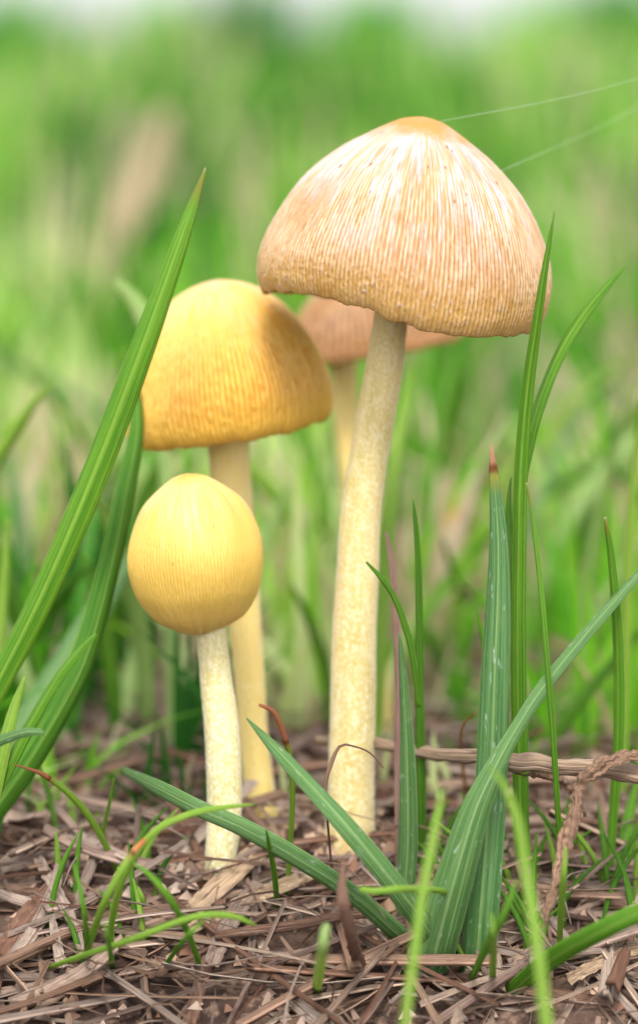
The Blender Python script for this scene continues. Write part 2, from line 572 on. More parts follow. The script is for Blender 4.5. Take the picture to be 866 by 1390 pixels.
def stem_mat(name, base, green, fleck):
    g = NT(name)
    fl, v, mott = g.attr("fleck"), g.attr("along"), g.attr("mottle")
    c = g.mix(mott, base, green)
    c = g.mix(fl, c, fleck)
    obj = g.node("ShaderNodeTexCoord").outputs["Object"]
    n = g.noise(obj, 2600.0, 3.0, 0.6)
    n5 = g.noise(obj, 500.0, 3.0, 0.6)
    c = g.mix(g.math('MULTIPLY', g.ss(g.math('ADD', v, g.math('MULTIPLY', n5, 0.10)), 0.17, 0.06), 0.75), c, (0.42, 0.27, 0.10))
    c = g.mix(g.math('MULTIPLY', g.ss(n, 0.52, 0.68), 0.5), c, fleck)
    nrm = g.bump(n, 0.35, 0.0002)
    return g.out(g.principled(c, 0.6, 0.35, nrm, Subsurface_Weight=0.3, Subsurface_Radius=(1.0, 0.7, 0.25), Subsurface_Scale=0.003,
                              Sheen_Weight=0.25, Sheen_Roughness=0.4))


def make_stem(parent, mat, P4, segs=110, rings=320, seed=0, amp=0.05):
    """P4: rows of x, y, z, radius from base to top."""
    Q = spline(P4, rings)
    T, N, B = frames(Q[:, :3], (0, -1, 0))
    th = np.linspace(0, 2 * math.pi, segs, endpoint=False)
    v = np.linspace(0, 1, rings)
    VV, TH = np.meshgrid(v, th, indexing='ij')
    cx, cy = np.cos(TH), np.sin(TH)
    L = np.linalg.norm(np.diff(Q[:, :3], axis=0), axis=1).sum()
    al = VV * L / 0.0025
    mott = noise(cx * 1.2, cy * 1.2, al * 0.28, seed + 1)
    fib = 0.5 * noise(cx * 7, cy * 7, al * 0.12, seed + 2) + 0.5 * noise(cx * 15, cy * 15, al * 0.3, seed + 6)
    fl = noise(cx * 16, cy * 16, al * 6.0, seed + 3)
    fl2 = noise(cx * 6, cy * 6, al * 1.0, seed + 4)
    fleck = 0.75 * sstep(0.44, 0.80, fl * 0.80 + fl2 * 0.28) * (1 - 0.35 * VV)
    d = amp * (mott - 0.5) + 0.05 * (fib - 0.5) + 0.045 * (fl - 0.5)
    rad = Q[:, 3][:, None] * (1 + d)
    V = Q[:, None, :3] + rad[..., None] * (cx[..., None] * N[:, None] + cy[..., None] * B[:, None])
    V = V.reshape(-1, 3) - np.asarray(parent.location)
    me = mesh_from("stem", V, grid_faces(rings, segs, True), attrs={"fleck": fleck, "along": VV, "mottle": sstep(0.34, 0.68, 0.4 * mott + 0.6 * fib)}, mat=mat)
    stem = link("stem", me, parent)
    # short white fuzz over the surface
    rs = np.random.default_rng(seed + 5)
    n = 5200
    ti, ai = rs.uniform(0.01, 0.97, n) ** 1.25, rs.uniform(0, 2 * math.pi, n)
    idx = np.clip((ti * (rings - 1)).astype(int), 0, rings - 1)
    rd = np.cos(ai)[:, None] * N[idx] + np.sin(ai)[:, None] * B[idx]
    p0 = Q[idx, :3] + rd * (Q[idx, 3] * 0.985)[:, None]
    tilt = norm(rd + rs.normal(0, 0.45, (n, 3)))
    ln = rs.uniform(0.00010, 0.00042, n)[:, None] * (1.25 - 0.6 * ti[:, None])
    tn = norm(np.cross(tilt, T[idx] + 0.01))
    w = rs.uniform(0.00002, 0.000045, n)[:, None]
    tri = np.stack([p0 - tn * w, p0 + tn * w, p0 + tilt * (ln + 0.00006)], 1).reshape(-1, 3) - np.asarray(parent.location)
    fz = link("fuzz", mesh_from("fuzz", tri, np.arange(3 * n).reshape(-1, 3), mat=M_FUZZ, smooth=False), stem)
    fz["kind"] = "stuff"
    return stem


g = NT("stem_fuzz")
M_FUZZ = g.leafy((0.70, 0.67, 0.52), 0.8, 0.5, None, None, 0.1)
g = NT("mushroom_gills")
M_GILL = g.out(g.principled((0.62, 0.42, 0.22), 0.7, 0.2))


def px_stem(rows, sink=(0.004,)):
    """rows: px, py, width_px, depth -> world rows with radius."""
    out = []
    for x, y, w, d in rows:
        p = at(x, y, d)
        out.append((*p, w * d / F / 2))
    # run on into the soil
    a, b = np.array(out[0]), np.array(out[1])
    e = a.copy()
    e[:3] = a[:3] - norm(a[:3] - 0 + 0) * 0 - np.array([0, 0, sink[0]])
    return [tuple(e)] + out


def root_at(px, py):
    d = ground_hit(px, py)
    p = at(px, py, d)
    return d, p


def tilt_axis(deg_right, deg_back):
    return np.array([math.sin(R(deg_right)), math.sin(R(deg_back)), math.cos(R(deg_right))])


# --- the large tan mushroom
M_CAP1 = cap_mat("cap_tan", (0.32, 0.145, 0.034), (0.48, 0.345, 0.21), (0.48, 0.165, 0.012), (0.43, 0.24, 0.036), 0.86, sss=0.12, rough=0.42, pale=(0.44, 0.345, 0.355))
M_STEM1 = stem_mat("stem_cream", (0.58, 0.46, 0.185), (0.46, 0.365, 0.115), (0.70, 0.63, 0.43))
M_STEM2 = stem_mat("stem_yellow", (0.70, 0.53, 0.17), (0.62, 0.46, 0.12), (0.70, 0.59, 0.30))
M_STEM3 = stem_mat("stem_pale", (0.55, 0.475, 0.22), (0.46, 0.395, 0.15), (0.70, 0.67, 0.53))

d1, p1 = root_at(474, 1150)
m1 = tag(empty("mushroom", p1), "tall mushroom with the largest cap, tan and finely ribbed, on a long cream stem", "mushroom", "mushrooms in the cluster")
dc = d1 - 0.006
base = at(545, 420, dc)
sc = 198 * dc / F
prof1 = [(1.315, 0.0), (1.305, 0.07), (1.275, 0.17), (1.165, 0.36), (1.045, 0.535), (0.85, 0.735), (0.63, 0.875), (0.42, 0.965), (0.25, 1.0), (0.10, 0.99), (0.02, 0.965), (-0.02, 0.94)]
# angle 0 = picture right, 3*pi/2 = towards the viewer, pi = picture left
lift1 = ([0.0, 0.6, 1.6, 2.6, 3.14, 3.5, 4.05, 4.45, 4.7, 5.0, 5.5, 6.0], [0.03, 0.0, 0.0, 0.0, 0.02, 0.07, 0.085, 0.045, -0.02, -0.045, -0.05, 0.0])
cap, fr = make_cap(m1, M_CAP1, base, tilt_axis(6.5, 1.5), sc, prof1, 196, 1200, 150, lift1, amp=0.012, seed=3, streak_amt=0.9, streak_lo=0.40, rib_top=1.0, specks=14, tan_amt=0.75)
make_gills(cap, m1, M_GILL, base, fr, sc, 64)
top = base + fr[0] * sc * 0.62
rows = [(474, 1150, 72, d1), (476, 1100, 63, d1 - 0.0005), (478, 1000, 61, d1 - 0.001), (479.5, 900, 61, d1 - 0.002), (484, 800, 58, d1 - 0.003),
        (490, 700, 55, d1 - 0.004), (504, 600, 52, d1 - 0.005), (518, 520, 51, dc), (528, 450, 47, dc), (535, 400, 46, dc), (541, 350, 46, dc)]
make_stem(m1, M_STEM1, px_stem(rows), seed=21)

# --- the yellow-orange bell
M_CAP2 = cap_mat("cap_orange", (0.52, 0.225, 0.012), (0.68, 0.42, 0.07), (0.50, 0.35, 0.17), (0.70, 0.44, 0.07), 0.93, sss=0.4, rough=0.42, pale=(0.54, 0.39, 0.20))
d2, p2 = root_at(354, 1126)
m2 = tag(empty("mushroom", p2), "mushroom with an orange-yellow bell cap partly hidden by a long grass blade", "mushroom", "mushrooms in the cluster")
dc = d2 + 0.002
base = at(322, 584, dc)
sc = 136 * dc / F
prof2 = [(1.51, 0.0), (1.50, 0.10), (1.46, 0.25), (1.37, 0.43), (1.21, 0.61), (1.0, 0.765), (0.78, 0.885), (0.56, 0.965), (0.36, 1.0), (0.18, 0.985), (0.06, 0.945), (-0.01, 0.885), (-0.04, 0.81)]
cap, fr = make_cap(m2, M_CAP2, base, tilt_axis(-8.5, 2.0), sc, prof2, 118, 900, 130, None, flare=0.13, tan_amt=0.45, lump_amt=0.07, amp=0.022, seed=31, streak_amt=0.7, streak_lo=0.72, rib_top=0.95, specks=3)
make_gills(cap, m2, M_GILL, base, fr, sc, 54)
rows = [(356, 1128, 50, d2), (353, 1085, 43, d2), (344, 1000, 40, d2), (337, 900, 42, d2), (329, 800, 45, d2), (319, 700, 52, d2 + 0.001), (311, 620, 55, dc), (309, 540, 54, dc), (307, 500, 50, dc)]
make_stem(m2, M_STEM2, px_stem(rows), seed=41, rings=240)

# --- the small egg-shaped one
M_CAP3 = cap_mat("cap_yellow", (0.53, 0.335, 0.05), (0.60, 0.405, 0.09), (0.50, 0.22, 0.016), (0.66, 0.45, 0.12), 0.93, sss=0.40, rough=0.45, pale=(0.56, 0.42, 0.19))
d3, p3 = root_at(297, 1196)
m3 = tag(empty("mushroom", p3), "small mushroom with a closed egg-shaped lemon-yellow cap", "mushroom", "mushrooms in the cluster")
dc = d3 + 0.0
base = at(273, 858, dc)
sc = 92 * dc / F
prof3 = [(2.35, 0.0), (2.335, 0.12), (2.27, 0.29), (2.07, 0.565), (1.86, 0.76), (1.45, 0.945), (1.07, 1.0), (0.65, 0.925), (0.36, 0.77), (0.18, 0.60), (0.05, 0.36), (0.0, 0.22)]
cap, fr = make_cap(m3, M_CAP3, base, tilt_axis(-4.0, 3.0), sc, prof3, 120, 760, 130, None, tan_amt=0.4, lump_amt=0.10, amp=0.008, seed=51, streak_amt=0.75, streak_lo=0.66, closed_bottom=True, rib_top=0.97, specks=2)
rows = [(296, 1198, 36, d3), (300, 1160, 42, d3), (305, 1100, 47, d3 + 0.0005), (302, 1000, 47, d3 + 0.001), (293, 920, 43, d3 + 0.001), (288, 865, 40, dc), (284, 830, 38, dc), (280, 800, 30, dc)]
make_stem(m3, M_STEM3, px_stem(rows), seed=61, rings=200)

# --- the one behind
M_CAP4 = cap_mat("cap_brown", (0.13, 0.045, 0.010), (0.34, 0.17, 0.045), (0.5, 0.25, 0.1), (0.30, 0.14, 0.045), 0.95, sss=0.15, pale=(0.50, 0.36, 0.26))
d4, p4 = root_at(517, 1012)
m4 = tag(empty("mushroom", p4), "blurred brown-capped mushroom standing behind the tall one, its cap half covered", "mushroom", "mushrooms in the cluster")
dc = d4 - 0.002
base = at(512, 475, dc)
sc = 117 * dc / F
prof4 = [(0.98, 0.0), (0.97, 0.10), (0.93, 0.28), (0.82, 0.52), (0.62, 0.75), (0.40, 0.90), (0.20, 0.98), (0.05, 1.0), (0.0, 0.98)]
cap, fr = make_cap(m4, M_CAP4, base, tilt_axis(-9, 1.0), sc, prof4, 62, 420, 70, None, amp=0.03, seed=71, streak_amt=0.25, streak_lo=0.45)
make_gills(cap, m4, M_GILL, base, fr, sc, 40)
rows = [(517, 1012, 32, d4), (513, 920, 30, d4), (502, 820, 31, d4), (486, 700, 33, dc), (473, 600, 35, dc), (467, 510, 37, dc), (467, 450, 36, dc)]
make_stem(m4, M_STEM2, px_stem(rows), seed=81, rings=120, segs=40)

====

● **Given problem**
Copy nothing but the lines from the first one in the listing through the line with "Sheen_Weight=0.25, Sheen_Roughness=0.4))", and omit the pictures.

● **Output of the exercise**
The Blender Python script for this scene continues. Write part 2, from line 572 on. More parts follow. The script is for Blender 4.5. Take the picture to be 866 by 1390 pixels.
def stem_mat(name, base, green, fleck):
    g = NT(name)
    fl, v, mott = g.attr("fleck"), g.attr("along"), g.attr("mottle")
    c = g.mix(mott, base, green)
    c = g.mix(fl, c, fleck)
    obj = g.node("ShaderNodeTexCoord").outputs["Object"]
    n = g.noise(obj, 2600.0, 3.0, 0.6)
    n5 = g.noise(obj, 500.0, 3.0, 0.6)
    c = g.mix(g.math('MULTIPLY', g.ss(g.math('ADD', v, g.math('MULTIPLY', n5, 0.10)), 0.17, 0.06), 0.75), c, (0.42, 0.27, 0.10))
    c = g.mix(g.math('MULTIPLY', g.ss(n, 0.52, 0.68), 0.5), c, fleck)
    nrm = g.bump(n, 0.35, 0.0002)
    return g.out(g.principled(c, 0.6, 0.35, nrm, Subsurface_Weight=0.3, Subsurface_Radius=(1.0, 0.7, 0.25), Subsurface_Scale=0.003,
                              Sheen_Weight=0.25, Sheen_Roughness=0.4))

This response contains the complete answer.